§ PROBLEM DETAILS
Retype each line of the material exactly, please, skipping any picture in it.

§ DATASET CONTENT

::::::::

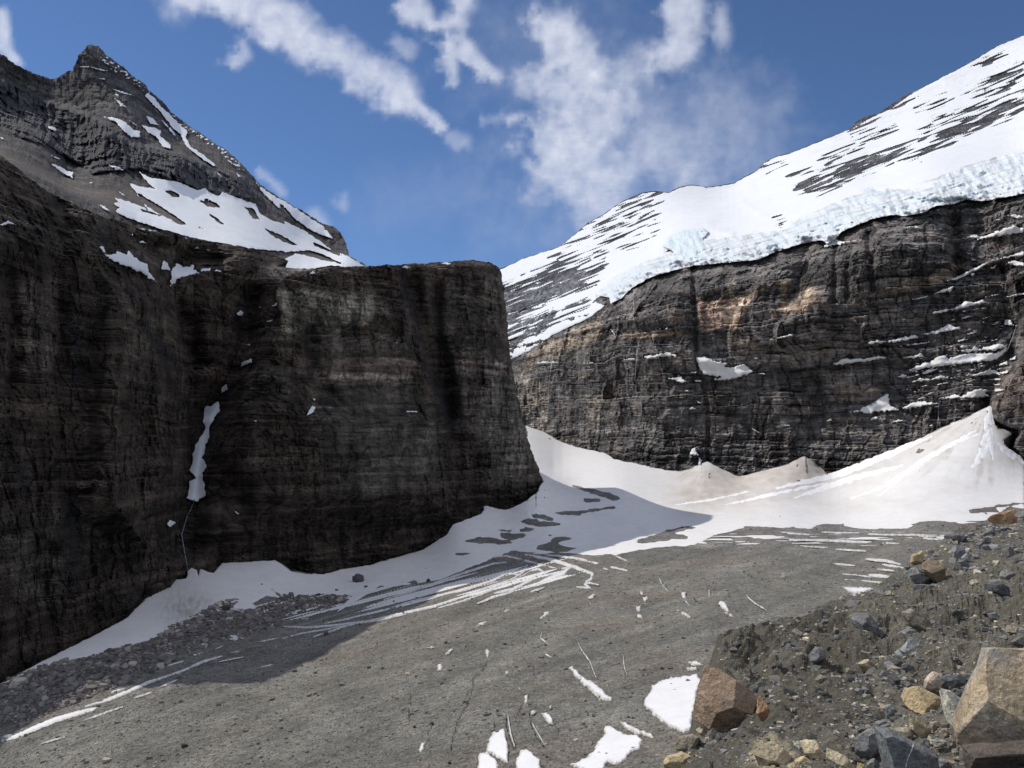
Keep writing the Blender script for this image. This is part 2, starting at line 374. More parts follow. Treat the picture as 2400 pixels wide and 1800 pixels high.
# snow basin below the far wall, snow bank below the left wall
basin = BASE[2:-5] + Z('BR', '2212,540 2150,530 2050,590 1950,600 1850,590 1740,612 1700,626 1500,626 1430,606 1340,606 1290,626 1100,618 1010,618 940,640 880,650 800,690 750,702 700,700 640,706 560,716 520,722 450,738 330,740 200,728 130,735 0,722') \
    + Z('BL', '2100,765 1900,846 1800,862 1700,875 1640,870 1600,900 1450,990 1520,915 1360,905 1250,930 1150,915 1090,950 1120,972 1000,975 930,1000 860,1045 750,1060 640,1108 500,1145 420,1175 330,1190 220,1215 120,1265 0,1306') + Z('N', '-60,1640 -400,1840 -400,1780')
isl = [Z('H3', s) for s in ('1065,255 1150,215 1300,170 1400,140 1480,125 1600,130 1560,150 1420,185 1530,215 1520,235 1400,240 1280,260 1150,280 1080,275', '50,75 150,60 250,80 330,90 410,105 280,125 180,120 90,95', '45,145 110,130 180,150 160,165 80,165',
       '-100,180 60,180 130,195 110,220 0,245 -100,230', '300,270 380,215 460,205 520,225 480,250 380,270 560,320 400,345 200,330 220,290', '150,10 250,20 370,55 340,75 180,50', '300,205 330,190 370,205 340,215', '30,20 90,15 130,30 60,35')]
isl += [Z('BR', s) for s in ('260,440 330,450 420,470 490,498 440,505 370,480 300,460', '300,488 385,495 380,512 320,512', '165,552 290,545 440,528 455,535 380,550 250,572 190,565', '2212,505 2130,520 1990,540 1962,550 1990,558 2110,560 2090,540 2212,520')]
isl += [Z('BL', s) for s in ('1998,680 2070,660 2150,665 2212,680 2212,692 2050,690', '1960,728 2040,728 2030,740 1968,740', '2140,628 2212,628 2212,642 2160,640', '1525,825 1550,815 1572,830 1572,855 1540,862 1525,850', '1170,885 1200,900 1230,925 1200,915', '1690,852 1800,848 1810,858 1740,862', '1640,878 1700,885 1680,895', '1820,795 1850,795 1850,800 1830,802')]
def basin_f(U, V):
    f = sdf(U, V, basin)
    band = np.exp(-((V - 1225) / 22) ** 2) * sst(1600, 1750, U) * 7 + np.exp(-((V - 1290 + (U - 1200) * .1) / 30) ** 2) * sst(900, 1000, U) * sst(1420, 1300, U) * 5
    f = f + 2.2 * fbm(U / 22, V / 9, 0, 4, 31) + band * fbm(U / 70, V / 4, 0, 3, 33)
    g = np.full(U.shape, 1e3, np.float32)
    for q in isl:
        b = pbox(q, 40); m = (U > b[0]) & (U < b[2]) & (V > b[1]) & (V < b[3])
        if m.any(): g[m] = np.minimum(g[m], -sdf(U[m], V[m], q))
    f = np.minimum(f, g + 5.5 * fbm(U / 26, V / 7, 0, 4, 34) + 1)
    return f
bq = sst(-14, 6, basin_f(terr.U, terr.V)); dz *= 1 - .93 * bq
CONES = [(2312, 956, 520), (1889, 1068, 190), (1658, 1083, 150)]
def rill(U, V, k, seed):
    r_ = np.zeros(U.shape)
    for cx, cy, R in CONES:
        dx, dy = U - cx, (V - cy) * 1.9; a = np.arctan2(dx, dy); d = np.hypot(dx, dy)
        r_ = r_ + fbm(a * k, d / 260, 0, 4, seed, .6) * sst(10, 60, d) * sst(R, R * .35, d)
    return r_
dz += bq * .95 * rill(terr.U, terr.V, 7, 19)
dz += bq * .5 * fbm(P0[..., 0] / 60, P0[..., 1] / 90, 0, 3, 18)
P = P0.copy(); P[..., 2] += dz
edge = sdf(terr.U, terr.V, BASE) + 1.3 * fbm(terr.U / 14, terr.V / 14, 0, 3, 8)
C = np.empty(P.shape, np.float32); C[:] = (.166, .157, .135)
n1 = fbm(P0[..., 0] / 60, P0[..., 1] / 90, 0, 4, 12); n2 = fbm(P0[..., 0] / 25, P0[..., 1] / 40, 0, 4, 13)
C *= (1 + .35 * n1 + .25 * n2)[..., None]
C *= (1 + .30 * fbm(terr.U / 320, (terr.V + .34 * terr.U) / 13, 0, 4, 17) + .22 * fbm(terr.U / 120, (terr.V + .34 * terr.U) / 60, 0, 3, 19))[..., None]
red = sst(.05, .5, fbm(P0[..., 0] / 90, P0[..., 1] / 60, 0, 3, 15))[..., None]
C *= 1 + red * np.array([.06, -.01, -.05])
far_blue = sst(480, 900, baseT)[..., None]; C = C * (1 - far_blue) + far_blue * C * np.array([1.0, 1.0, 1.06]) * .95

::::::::

§ RESULT
Keep writing the Blender script for this image. This is part 2, starting at line 374. More parts follow. Treat the picture as 2400 pixels wide and 1800 pixels high.
# snow basin below the far wall, snow bank below the left wall
basin = BASE[2:-5] + Z('BR', '2212,540 2150,530 2050,590 1950,600 1850,590 1740,612 1700,626 1500,626 1430,606 1340,606 1290,626 1100,618 1010,618 940,640 880,650 800,690 750,702 700,700 640,706 560,716 520,722 450,738 330,740 200,728 130,735 0,722') \
    + Z('BL', '2100,765 1900,846 1800,862 1700,875 1640,870 1600,900 1450,990 1520,915 1360,905 1250,930 1150,915 1090,950 1120,972 1000,975 930,1000 860,1045 750,1060 640,1108 500,1145 420,1175 330,1190 220,1215 120,1265 0,1306') + Z('N', '-60,1640 -400,1840 -400,1780')
isl = [Z('H3', s) for s in ('1065,255 1150,215 1300,170 1400,140 1480,125 1600,130 1560,150 1420,185 1530,215 1520,235 1400,240 1280,260 1150,280 1080,275', '50,75 150,60 250,80 330,90 410,105 280,125 180,120 90,95', '45,145 110,130 180,150 160,165 80,165',
       '-100,180 60,180 130,195 110,220 0,245 -100,230', '300,270 380,215 460,205 520,225 480,250 380,270 560,320 400,345 200,330 220,290', '150,10 250,20 370,55 340,75 180,50', '300,205 330,190 370,205 340,215', '30,20 90,15 130,30 60,35')]
isl += [Z('BR', s) for s in ('260,440 330,450 420,470 490,498 440,505 370,480 300,460', '300,488 385,495 380,512 320,512', '165,552 290,545 440,528 455,535 380,550 250,572 190,565', '2212,505 2130,520 1990,540 1962,550 1990,558 2110,560 2090,540 2212,520')]
isl += [Z('BL', s) for s in ('1998,680 2070,660 2150,665 2212,680 2212,692 2050,690', '1960,728 2040,728 2030,740 1968,740', '2140,628 2212,628 2212,642 2160,640', '1525,825 1550,815 1572,830 1572,855 1540,862 1525,850', '1170,885 1200,900 1230,925 1200,915', '1690,852 1800,848 1810,858 1740,862', '1640,878 1700,885 1680,895', '1820,795 1850,795 1850,800 1830,802')]
def basin_f(U, V):
    f = sdf(U, V, basin)
    band = np.exp(-((V - 1225) / 22) ** 2) * sst(1600, 1750, U) * 7 + np.exp(-((V - 1290 + (U - 1200) * .1) / 30) ** 2) * sst(900, 1000, U) * sst(1420, 1300, U) * 5
    f = f + 2.2 * fbm(U / 22, V / 9, 0, 4, 31) + band * fbm(U / 70, V / 4, 0, 3, 33)
    g = np.full(U.shape, 1e3, np.float32)
    for q in isl:
        b = pbox(q, 40); m = (U > b[0]) & (U < b[2]) & (V > b[1]) & (V < b[3])
        if m.any(): g[m] = np.minimum(g[m], -sdf(U[m], V[m], q))
    f = np.minimum(f, g + 5.5 * fbm(U / 26, V / 7, 0, 4, 34) + 1)
    return f
bq = sst(-14, 6, basin_f(terr.U, terr.V)); dz *= 1 - .93 * bq
CONES = [(2312, 956, 520), (1889, 1068, 190), (1658, 1083, 150)]
def rill(U, V, k, seed):
    r_ = np.zeros(U.shape)
    for cx, cy, R in CONES:
        dx, dy = U - cx, (V - cy) * 1.9; a = np.arctan2(dx, dy); d = np.hypot(dx, dy)
        r_ = r_ + fbm(a * k, d / 260, 0, 4, seed, .6) * sst(10, 60, d) * sst(R, R * .35, d)
    return r_
dz += bq * .95 * rill(terr.U, terr.V, 7, 19)
dz += bq * .5 * fbm(P0[..., 0] / 60, P0[..., 1] / 90, 0, 3, 18)
P = P0.copy(); P[..., 2] += dz
edge = sdf(terr.U, terr.V, BASE) + 1.3 * fbm(terr.U / 14, terr.V / 14, 0, 3, 8)
C = np.empty(P.shape, np.float32); C[:] = (.166, .157, .135)
n1 = fbm(P0[..., 0] / 60, P0[..., 1] / 90, 0, 4, 12); n2 = fbm(P0[..., 0] / 25, P0[..., 1] / 40, 0, 4, 13)
C *= (1 + .35 * n1 + .25 * n2)[..., None]
C *= (1 + .30 * fbm(terr.U / 320, (terr.V + .34 * terr.U) / 13, 0, 4, 17) + .22 * fbm(terr.U / 120, (terr.V + .34 * terr.U) / 60, 0, 3, 19))[..., None]
red = sst(.05, .5, fbm(P0[..., 0] / 90, P0[..., 1] / 60, 0, 3, 15))[..., None]
C *= 1 + red * np.array([.06, -.01, -.05])
far_blue = sst(480, 900, baseT)[..., None]; C = C * (1 - far_blue) + far_blue * C * np.array([1.0, 1.0, 1.06]) * .95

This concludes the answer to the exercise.